┌────────

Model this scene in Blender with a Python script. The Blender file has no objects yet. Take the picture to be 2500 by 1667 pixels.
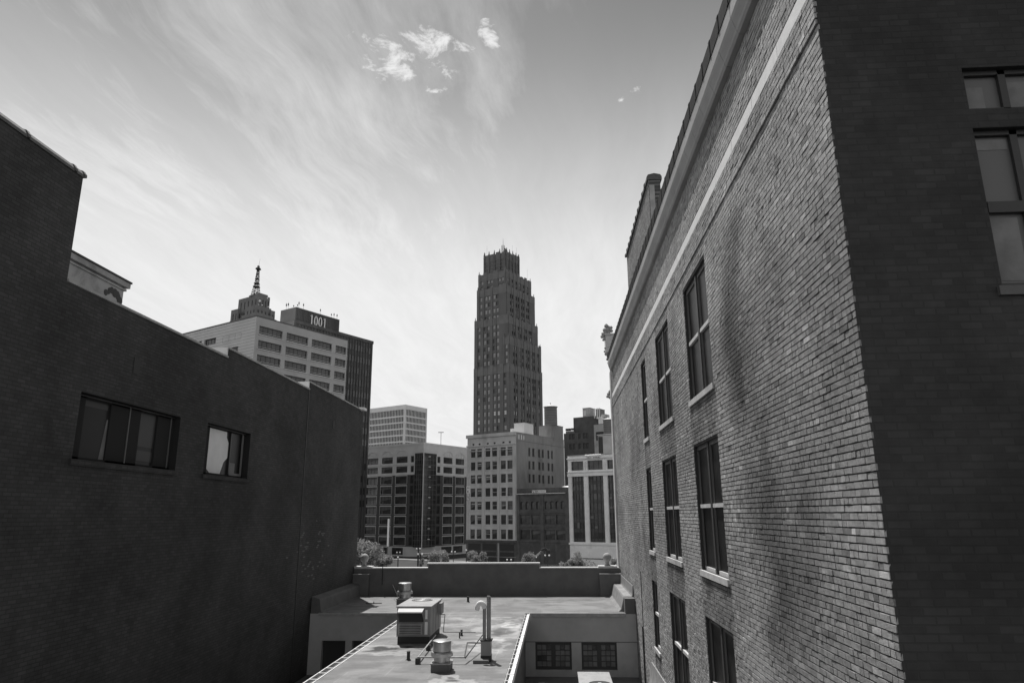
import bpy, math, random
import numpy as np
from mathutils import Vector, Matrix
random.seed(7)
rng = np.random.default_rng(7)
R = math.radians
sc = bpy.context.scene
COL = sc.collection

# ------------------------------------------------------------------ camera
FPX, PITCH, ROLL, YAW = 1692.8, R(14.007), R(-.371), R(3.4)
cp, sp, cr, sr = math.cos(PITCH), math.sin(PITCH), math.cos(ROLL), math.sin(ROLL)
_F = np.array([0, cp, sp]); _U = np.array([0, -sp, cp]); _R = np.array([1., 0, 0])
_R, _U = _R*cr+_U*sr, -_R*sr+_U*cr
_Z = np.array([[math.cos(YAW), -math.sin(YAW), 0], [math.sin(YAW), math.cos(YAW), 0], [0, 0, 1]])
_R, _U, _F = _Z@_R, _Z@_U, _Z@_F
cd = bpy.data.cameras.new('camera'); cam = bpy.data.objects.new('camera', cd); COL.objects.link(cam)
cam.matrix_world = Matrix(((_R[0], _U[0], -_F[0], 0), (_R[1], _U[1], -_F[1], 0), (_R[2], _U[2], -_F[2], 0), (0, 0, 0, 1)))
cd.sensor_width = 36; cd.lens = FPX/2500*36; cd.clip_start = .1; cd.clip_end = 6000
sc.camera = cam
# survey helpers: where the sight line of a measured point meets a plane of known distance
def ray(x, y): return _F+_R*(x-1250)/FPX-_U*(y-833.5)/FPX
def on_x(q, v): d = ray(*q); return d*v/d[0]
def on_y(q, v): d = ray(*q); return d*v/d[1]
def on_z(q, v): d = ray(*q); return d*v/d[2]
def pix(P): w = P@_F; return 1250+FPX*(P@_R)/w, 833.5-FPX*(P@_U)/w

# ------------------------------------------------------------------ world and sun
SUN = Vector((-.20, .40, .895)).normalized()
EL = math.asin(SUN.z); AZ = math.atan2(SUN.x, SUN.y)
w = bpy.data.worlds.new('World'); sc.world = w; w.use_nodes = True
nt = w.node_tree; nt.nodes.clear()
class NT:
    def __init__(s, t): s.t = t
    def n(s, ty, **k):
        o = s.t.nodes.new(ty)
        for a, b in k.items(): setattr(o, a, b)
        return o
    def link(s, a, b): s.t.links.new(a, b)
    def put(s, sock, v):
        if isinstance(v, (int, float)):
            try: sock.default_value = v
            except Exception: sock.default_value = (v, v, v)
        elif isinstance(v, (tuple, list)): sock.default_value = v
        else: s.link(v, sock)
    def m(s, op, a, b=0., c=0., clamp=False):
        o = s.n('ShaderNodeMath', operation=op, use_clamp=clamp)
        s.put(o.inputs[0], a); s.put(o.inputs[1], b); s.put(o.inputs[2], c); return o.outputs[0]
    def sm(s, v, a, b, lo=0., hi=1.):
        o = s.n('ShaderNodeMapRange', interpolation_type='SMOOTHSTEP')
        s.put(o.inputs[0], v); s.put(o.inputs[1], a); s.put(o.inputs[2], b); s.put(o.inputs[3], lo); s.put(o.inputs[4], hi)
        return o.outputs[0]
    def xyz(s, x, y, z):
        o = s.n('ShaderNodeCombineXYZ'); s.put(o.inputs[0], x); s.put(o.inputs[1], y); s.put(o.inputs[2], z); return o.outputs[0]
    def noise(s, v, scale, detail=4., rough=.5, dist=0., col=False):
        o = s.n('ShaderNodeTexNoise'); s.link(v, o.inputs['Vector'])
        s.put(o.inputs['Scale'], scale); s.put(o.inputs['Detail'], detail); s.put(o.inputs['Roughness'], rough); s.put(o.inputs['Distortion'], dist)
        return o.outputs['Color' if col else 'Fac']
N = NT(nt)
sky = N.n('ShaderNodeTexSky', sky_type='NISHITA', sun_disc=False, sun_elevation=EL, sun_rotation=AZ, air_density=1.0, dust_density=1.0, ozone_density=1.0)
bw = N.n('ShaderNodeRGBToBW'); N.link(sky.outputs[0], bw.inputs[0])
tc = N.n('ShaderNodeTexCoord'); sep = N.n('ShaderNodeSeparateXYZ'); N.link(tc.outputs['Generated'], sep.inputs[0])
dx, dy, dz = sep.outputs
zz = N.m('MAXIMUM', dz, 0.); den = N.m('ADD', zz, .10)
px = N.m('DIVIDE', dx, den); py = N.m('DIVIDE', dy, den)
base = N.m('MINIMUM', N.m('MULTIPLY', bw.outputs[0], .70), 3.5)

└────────

* INSTRUCTION
Copy every line in the listing above where the string "objects" turns up.

* TASK OUTPUT
Model this scene in Blender with a Python script. The Blender file has no objects yet. Take the picture to be 2500 by 1667 pixels.
cd = bpy.data.cameras.new('camera'); cam = bpy.data.objects.new('camera', cd); COL.objects.link(cam)